INSTRUCTIONS TO FOLLOW:
Each line that includes the word "scene" counts once; give the total and nothing more.

COLLECTED DATA:
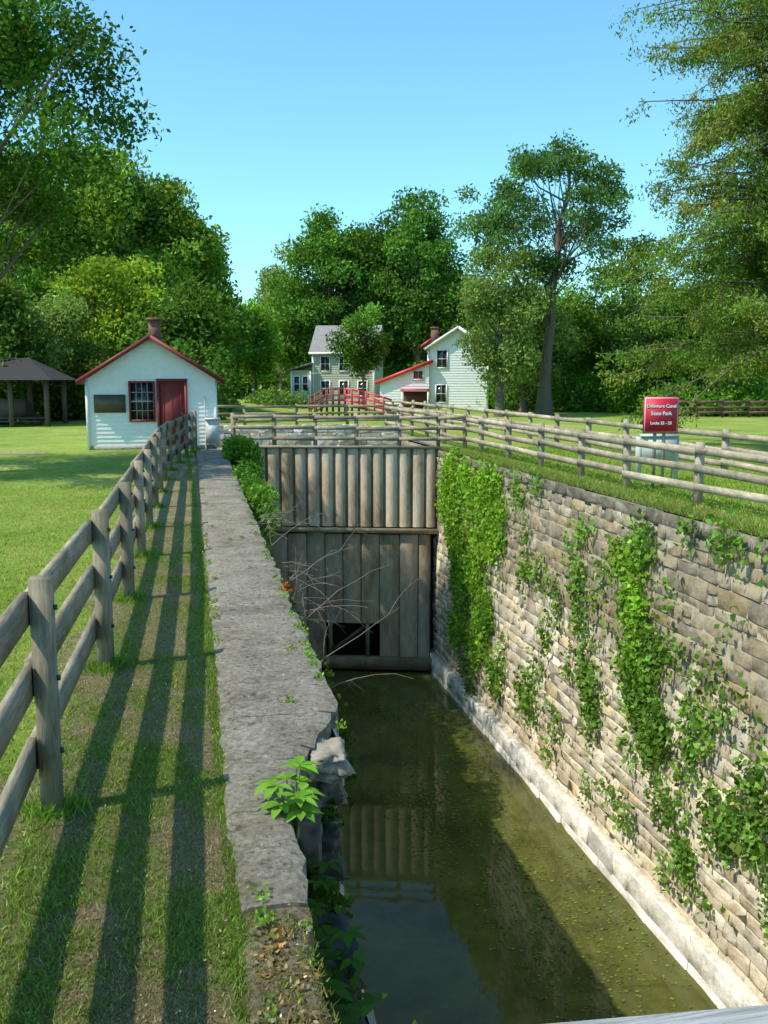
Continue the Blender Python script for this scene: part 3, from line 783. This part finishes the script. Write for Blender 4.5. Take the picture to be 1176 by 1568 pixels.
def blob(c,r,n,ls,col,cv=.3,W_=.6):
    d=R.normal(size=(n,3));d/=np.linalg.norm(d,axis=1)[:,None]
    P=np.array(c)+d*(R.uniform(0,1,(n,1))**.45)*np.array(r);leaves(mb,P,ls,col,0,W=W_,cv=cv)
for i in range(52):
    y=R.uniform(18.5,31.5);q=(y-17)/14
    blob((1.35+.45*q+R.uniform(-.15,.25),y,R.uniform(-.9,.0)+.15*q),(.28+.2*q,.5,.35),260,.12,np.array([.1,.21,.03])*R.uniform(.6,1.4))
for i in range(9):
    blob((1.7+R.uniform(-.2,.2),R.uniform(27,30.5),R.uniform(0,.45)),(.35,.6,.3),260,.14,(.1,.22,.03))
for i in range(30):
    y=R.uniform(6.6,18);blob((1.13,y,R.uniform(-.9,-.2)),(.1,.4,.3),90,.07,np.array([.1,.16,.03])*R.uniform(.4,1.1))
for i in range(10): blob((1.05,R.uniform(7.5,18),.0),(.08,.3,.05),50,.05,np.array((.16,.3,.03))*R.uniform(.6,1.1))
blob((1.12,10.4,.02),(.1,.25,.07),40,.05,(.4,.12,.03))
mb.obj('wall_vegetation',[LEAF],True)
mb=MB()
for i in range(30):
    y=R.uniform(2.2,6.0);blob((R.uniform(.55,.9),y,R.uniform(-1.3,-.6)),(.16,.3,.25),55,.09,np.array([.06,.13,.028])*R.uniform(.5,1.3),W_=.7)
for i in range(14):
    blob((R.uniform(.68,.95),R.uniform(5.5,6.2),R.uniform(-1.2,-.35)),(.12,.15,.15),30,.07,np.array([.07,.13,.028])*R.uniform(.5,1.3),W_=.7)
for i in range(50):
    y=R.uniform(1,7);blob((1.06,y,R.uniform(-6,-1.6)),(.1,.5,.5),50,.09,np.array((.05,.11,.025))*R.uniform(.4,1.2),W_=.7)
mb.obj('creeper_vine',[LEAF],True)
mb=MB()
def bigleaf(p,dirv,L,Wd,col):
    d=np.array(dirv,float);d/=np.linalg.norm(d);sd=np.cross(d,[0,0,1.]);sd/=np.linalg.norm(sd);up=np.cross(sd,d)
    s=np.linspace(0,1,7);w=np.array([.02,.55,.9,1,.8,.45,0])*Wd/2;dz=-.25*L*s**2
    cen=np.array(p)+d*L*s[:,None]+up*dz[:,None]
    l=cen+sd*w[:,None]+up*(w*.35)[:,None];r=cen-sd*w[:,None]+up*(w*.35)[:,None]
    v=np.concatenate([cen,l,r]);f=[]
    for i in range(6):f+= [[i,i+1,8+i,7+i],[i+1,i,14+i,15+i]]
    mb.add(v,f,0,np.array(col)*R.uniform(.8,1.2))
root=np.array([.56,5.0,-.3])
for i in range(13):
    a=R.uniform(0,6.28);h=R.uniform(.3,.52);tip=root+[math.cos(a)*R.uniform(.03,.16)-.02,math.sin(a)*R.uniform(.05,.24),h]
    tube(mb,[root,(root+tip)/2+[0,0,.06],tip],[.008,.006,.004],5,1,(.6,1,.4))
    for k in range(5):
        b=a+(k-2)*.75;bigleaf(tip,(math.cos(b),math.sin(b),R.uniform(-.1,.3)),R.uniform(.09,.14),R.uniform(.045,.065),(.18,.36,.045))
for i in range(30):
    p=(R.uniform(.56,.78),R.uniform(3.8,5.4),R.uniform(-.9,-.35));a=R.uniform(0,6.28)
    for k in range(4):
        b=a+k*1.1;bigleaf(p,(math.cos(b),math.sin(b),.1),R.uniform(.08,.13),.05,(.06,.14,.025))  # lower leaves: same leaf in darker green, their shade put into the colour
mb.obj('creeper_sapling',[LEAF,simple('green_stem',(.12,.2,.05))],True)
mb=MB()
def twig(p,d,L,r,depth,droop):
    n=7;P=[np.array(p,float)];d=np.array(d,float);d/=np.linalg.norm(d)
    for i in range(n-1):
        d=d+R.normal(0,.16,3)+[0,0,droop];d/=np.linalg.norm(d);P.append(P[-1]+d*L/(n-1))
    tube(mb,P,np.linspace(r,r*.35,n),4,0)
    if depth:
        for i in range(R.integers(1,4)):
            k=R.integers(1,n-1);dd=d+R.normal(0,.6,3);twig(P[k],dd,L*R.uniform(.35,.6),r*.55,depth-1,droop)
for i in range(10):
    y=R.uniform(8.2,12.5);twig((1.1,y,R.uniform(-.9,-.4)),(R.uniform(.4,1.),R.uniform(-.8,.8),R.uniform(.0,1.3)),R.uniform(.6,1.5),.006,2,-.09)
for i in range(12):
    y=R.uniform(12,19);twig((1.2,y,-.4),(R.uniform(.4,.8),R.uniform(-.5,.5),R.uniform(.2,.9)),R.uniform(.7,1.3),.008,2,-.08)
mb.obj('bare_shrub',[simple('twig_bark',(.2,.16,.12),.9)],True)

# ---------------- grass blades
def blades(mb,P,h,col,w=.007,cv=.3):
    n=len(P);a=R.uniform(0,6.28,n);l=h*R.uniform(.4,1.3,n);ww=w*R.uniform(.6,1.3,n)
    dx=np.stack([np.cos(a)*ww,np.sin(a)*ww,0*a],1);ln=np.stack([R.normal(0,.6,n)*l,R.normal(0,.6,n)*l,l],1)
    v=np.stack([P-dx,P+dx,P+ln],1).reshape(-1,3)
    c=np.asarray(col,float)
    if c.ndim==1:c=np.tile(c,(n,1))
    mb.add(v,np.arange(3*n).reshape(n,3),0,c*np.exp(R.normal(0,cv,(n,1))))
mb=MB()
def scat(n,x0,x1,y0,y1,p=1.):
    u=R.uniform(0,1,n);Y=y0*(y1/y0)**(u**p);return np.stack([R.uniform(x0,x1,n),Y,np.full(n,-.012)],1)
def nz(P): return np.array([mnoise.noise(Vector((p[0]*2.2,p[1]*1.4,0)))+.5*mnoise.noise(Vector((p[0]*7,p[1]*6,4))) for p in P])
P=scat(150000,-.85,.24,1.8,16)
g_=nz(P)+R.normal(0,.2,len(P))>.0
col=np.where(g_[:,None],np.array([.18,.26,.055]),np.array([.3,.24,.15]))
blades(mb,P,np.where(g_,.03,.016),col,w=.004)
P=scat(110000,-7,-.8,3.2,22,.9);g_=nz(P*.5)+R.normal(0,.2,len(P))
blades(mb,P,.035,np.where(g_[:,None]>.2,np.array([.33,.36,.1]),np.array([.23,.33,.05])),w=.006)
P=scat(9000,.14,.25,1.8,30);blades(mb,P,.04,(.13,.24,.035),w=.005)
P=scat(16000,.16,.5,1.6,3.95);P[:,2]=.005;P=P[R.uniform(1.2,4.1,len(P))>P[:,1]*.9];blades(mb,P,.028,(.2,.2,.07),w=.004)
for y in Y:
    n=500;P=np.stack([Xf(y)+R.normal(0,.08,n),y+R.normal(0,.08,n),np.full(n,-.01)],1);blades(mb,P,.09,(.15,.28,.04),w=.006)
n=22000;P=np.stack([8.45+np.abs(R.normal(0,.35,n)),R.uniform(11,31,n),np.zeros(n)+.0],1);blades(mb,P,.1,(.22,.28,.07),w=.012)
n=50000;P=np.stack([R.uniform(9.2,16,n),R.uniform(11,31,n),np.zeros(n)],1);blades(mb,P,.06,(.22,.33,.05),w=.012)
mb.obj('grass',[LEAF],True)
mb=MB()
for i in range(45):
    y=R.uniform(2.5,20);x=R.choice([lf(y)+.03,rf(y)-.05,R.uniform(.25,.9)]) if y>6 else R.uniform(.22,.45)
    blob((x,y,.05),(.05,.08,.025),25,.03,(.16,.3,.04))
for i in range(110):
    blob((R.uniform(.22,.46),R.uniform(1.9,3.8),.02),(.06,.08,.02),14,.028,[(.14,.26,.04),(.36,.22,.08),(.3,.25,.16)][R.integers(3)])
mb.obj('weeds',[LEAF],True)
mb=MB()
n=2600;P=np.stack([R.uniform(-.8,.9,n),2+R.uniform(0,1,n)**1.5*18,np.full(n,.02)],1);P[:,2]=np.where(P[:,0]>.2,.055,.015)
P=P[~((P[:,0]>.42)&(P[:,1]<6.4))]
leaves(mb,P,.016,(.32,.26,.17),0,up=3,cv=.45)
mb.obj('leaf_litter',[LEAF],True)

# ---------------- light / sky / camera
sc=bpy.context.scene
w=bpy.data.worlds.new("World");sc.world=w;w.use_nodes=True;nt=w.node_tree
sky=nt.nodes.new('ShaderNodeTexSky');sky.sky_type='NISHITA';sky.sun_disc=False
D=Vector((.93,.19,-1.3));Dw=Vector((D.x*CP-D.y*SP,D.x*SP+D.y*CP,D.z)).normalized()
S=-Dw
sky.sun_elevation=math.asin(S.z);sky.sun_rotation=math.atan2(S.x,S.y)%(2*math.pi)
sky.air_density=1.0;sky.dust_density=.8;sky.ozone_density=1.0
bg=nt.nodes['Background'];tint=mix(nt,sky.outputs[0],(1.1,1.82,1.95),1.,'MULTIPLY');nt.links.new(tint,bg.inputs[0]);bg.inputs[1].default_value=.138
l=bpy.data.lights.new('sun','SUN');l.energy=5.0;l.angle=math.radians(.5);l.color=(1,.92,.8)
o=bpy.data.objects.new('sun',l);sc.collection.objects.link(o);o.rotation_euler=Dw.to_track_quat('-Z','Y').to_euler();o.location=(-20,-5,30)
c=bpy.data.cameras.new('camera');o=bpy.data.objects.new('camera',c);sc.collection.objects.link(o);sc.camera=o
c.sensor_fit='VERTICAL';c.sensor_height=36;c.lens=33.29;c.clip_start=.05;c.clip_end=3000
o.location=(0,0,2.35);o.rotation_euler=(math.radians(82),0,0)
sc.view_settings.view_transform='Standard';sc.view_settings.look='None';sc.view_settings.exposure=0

RESULT FOR THIS TASK:
2